Stop after the line with "the mossy log')": repeat exactly every line before it, beginning with the first, and that line itself.

## begin

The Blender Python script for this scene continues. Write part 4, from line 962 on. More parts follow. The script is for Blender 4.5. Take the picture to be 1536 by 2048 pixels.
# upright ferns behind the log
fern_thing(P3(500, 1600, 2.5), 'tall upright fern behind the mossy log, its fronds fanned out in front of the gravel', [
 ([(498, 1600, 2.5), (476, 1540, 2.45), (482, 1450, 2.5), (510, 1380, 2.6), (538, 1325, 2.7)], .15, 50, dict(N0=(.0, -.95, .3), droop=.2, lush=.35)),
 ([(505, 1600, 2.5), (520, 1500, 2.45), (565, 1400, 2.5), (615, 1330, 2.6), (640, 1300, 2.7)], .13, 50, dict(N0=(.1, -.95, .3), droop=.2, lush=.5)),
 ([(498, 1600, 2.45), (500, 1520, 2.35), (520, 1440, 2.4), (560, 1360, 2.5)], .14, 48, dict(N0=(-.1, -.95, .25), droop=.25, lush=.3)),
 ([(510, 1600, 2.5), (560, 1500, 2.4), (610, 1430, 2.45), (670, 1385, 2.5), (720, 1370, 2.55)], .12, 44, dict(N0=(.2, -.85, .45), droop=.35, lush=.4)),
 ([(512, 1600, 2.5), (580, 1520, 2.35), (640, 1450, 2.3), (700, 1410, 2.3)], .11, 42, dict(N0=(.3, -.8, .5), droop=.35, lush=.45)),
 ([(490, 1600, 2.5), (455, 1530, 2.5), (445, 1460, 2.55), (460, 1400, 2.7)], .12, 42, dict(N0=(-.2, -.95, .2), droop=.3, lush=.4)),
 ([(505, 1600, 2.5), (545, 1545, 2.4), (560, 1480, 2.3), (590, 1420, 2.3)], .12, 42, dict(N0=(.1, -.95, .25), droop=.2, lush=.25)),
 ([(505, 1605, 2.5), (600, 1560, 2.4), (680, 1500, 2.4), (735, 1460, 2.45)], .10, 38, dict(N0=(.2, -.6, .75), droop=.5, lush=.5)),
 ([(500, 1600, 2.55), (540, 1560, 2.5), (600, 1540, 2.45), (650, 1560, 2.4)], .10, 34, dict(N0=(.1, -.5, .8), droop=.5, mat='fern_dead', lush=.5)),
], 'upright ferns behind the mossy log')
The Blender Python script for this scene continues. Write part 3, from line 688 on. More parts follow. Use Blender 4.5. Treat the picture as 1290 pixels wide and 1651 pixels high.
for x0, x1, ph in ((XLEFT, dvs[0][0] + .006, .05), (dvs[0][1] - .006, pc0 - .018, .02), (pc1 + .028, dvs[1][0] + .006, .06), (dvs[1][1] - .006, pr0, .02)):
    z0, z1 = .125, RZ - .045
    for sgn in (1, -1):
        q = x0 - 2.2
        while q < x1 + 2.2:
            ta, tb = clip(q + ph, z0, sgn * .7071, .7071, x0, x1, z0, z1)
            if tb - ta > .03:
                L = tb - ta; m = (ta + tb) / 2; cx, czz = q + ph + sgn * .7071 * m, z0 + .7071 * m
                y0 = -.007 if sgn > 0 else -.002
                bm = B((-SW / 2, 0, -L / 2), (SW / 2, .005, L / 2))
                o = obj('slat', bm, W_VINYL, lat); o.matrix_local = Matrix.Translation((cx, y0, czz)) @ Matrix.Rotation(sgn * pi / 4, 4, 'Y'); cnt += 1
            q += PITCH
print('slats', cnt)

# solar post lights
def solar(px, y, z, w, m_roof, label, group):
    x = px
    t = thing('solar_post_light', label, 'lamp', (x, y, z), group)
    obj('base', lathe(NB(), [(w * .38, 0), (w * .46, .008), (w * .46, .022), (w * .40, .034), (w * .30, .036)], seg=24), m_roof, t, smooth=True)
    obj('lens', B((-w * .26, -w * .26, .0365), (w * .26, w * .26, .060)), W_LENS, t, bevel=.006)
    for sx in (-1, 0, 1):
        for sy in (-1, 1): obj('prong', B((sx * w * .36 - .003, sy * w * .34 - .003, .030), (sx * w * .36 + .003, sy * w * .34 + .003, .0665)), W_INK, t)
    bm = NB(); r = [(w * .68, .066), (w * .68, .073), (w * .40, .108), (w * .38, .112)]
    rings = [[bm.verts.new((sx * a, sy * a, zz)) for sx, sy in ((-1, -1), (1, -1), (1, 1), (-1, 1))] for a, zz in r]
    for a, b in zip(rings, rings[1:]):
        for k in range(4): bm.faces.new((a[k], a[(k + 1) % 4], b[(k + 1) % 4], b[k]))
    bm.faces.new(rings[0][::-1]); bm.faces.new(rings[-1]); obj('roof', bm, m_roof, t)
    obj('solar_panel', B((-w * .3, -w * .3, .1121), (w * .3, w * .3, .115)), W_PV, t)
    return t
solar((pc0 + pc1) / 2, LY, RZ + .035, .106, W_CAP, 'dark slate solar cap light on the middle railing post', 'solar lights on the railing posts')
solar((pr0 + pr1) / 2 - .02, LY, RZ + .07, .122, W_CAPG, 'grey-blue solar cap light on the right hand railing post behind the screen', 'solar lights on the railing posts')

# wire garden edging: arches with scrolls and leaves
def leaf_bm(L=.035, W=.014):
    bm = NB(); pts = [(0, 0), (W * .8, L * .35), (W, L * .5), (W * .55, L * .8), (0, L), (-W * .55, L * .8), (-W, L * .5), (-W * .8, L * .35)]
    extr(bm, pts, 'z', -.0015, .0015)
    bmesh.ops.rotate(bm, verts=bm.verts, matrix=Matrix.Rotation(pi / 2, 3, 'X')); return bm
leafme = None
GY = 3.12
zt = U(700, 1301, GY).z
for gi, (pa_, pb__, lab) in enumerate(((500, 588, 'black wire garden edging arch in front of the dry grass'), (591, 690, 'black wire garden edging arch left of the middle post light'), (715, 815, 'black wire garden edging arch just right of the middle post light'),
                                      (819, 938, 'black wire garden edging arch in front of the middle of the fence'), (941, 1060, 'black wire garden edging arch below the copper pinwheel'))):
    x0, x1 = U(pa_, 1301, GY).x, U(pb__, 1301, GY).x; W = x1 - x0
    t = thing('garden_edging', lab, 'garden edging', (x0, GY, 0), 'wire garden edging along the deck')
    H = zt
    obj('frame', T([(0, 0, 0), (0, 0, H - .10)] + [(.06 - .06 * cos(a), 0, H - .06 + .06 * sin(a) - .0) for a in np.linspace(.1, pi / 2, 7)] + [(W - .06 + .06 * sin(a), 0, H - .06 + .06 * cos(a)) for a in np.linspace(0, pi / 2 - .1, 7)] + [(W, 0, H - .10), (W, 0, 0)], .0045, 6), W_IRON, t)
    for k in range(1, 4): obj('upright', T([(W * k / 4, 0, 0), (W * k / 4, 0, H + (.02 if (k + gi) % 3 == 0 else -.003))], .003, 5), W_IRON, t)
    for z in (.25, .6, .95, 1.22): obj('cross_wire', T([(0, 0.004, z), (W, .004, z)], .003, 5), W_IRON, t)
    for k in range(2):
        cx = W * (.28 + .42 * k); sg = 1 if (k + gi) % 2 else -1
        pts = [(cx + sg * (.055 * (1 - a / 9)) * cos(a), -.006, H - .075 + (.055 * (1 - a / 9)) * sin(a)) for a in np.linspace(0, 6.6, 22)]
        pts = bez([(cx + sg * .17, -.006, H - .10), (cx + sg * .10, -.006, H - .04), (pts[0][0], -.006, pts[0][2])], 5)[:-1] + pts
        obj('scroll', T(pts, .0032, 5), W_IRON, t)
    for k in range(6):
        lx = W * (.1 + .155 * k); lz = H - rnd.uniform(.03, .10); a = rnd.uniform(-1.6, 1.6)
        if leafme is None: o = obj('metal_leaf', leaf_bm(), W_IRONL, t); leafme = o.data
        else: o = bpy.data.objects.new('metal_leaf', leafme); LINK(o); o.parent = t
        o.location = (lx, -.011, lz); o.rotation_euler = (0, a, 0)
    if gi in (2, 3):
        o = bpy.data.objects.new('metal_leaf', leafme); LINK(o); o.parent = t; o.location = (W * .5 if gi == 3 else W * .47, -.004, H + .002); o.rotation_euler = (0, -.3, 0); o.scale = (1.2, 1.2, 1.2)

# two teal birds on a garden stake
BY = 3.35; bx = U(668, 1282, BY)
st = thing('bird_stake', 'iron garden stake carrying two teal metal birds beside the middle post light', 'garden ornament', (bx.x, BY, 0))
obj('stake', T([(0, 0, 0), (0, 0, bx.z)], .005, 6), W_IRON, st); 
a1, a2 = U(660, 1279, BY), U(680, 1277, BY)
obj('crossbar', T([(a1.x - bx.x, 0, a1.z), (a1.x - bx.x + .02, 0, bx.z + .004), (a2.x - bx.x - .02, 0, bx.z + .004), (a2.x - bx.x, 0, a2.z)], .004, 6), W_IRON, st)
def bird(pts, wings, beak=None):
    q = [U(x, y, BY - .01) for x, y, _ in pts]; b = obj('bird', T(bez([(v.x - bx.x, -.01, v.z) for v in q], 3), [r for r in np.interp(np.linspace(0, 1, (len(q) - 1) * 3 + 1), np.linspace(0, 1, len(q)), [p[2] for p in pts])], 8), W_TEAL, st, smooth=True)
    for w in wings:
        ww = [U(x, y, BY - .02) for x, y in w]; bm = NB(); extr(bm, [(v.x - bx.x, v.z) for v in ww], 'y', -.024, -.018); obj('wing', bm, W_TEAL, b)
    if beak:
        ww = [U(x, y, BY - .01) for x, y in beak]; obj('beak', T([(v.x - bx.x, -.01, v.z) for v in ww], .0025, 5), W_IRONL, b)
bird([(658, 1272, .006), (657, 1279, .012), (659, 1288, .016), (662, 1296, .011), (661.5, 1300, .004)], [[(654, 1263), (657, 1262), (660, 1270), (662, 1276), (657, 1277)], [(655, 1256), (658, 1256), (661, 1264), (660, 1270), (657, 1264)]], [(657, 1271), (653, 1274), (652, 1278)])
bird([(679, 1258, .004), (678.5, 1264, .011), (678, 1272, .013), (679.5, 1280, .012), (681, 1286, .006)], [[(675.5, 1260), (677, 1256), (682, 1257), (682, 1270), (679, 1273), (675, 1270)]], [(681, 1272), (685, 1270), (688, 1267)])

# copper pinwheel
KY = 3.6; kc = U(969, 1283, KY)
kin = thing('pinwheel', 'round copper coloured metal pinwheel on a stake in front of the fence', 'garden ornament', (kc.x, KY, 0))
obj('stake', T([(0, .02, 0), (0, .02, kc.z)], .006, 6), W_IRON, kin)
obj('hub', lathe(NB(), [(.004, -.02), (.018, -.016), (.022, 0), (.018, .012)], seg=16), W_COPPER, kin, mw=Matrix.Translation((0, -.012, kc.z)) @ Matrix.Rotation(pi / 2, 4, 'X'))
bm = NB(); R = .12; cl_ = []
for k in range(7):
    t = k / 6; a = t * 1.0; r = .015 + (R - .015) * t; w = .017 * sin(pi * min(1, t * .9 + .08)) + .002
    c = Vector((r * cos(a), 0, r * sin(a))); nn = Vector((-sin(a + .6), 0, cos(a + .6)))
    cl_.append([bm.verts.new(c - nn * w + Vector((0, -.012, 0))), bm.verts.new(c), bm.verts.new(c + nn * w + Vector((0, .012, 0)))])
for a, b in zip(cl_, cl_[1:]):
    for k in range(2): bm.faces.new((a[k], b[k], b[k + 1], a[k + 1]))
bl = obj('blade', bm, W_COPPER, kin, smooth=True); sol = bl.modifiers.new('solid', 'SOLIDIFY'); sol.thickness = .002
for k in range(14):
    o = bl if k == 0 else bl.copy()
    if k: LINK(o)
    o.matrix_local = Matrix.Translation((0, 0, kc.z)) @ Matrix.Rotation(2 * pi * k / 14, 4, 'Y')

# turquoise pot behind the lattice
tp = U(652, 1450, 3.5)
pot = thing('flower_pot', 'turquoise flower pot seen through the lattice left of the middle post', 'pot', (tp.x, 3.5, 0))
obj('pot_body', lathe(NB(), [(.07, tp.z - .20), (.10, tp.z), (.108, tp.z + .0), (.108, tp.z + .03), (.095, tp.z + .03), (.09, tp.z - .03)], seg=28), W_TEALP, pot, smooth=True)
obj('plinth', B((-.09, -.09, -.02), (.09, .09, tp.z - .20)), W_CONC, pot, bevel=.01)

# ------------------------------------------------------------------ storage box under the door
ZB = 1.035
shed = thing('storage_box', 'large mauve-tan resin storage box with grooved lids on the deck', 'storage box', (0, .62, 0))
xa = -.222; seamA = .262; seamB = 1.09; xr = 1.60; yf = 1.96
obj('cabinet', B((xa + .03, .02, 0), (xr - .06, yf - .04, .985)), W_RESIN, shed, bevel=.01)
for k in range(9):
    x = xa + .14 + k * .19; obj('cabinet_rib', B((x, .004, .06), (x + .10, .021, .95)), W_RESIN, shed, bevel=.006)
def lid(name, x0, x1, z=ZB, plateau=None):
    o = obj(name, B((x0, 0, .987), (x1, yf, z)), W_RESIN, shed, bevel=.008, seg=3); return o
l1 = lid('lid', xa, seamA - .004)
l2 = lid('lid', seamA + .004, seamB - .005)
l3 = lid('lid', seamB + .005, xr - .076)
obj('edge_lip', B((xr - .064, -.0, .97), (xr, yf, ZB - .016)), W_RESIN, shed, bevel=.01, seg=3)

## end

Answer to the task:
The Blender Python script for this scene continues. Write part 4, from line 962 on. More parts follow. The script is for Blender 4.5. Take the picture to be 1536 by 2048 pixels.
# upright ferns behind the log
fern_thing(P3(500, 1600, 2.5), 'tall upright fern behind the mossy log, its fronds fanned out in front of the gravel', [
 ([(498, 1600, 2.5), (476, 1540, 2.45), (482, 1450, 2.5), (510, 1380, 2.6), (538, 1325, 2.7)], .15, 50, dict(N0=(.0, -.95, .3), droop=.2, lush=.35)),
 ([(505, 1600, 2.5), (520, 1500, 2.45), (565, 1400, 2.5), (615, 1330, 2.6), (640, 1300, 2.7)], .13, 50, dict(N0=(.1, -.95, .3), droop=.2, lush=.5)),
 ([(498, 1600, 2.45), (500, 1520, 2.35), (520, 1440, 2.4), (560, 1360, 2.5)], .14, 48, dict(N0=(-.1, -.95, .25), droop=.25, lush=.3)),
 ([(510, 1600, 2.5), (560, 1500, 2.4), (610, 1430, 2.45), (670, 1385, 2.5), (720, 1370, 2.55)], .12, 44, dict(N0=(.2, -.85, .45), droop=.35, lush=.4)),
 ([(512, 1600, 2.5), (580, 1520, 2.35), (640, 1450, 2.3), (700, 1410, 2.3)], .11, 42, dict(N0=(.3, -.8, .5), droop=.35, lush=.45)),
 ([(490, 1600, 2.5), (455, 1530, 2.5), (445, 1460, 2.55), (460, 1400, 2.7)], .12, 42, dict(N0=(-.2, -.95, .2), droop=.3, lush=.4)),
 ([(505, 1600, 2.5), (545, 1545, 2.4), (560, 1480, 2.3), (590, 1420, 2.3)], .12, 42, dict(N0=(.1, -.95, .25), droop=.2, lush=.25)),
 ([(505, 1605, 2.5), (600, 1560, 2.4), (680, 1500, 2.4), (735, 1460, 2.45)], .10, 38, dict(N0=(.2, -.6, .75), droop=.5, lush=.5)),
 ([(500, 1600, 2.55), (540, 1560, 2.5), (600, 1540, 2.45), (650, 1560, 2.4)], .10, 34, dict(N0=(.1, -.5, .8), droop=.5, mat='fern_dead', lush=.5)),
], 'upright ferns behind the mossy log')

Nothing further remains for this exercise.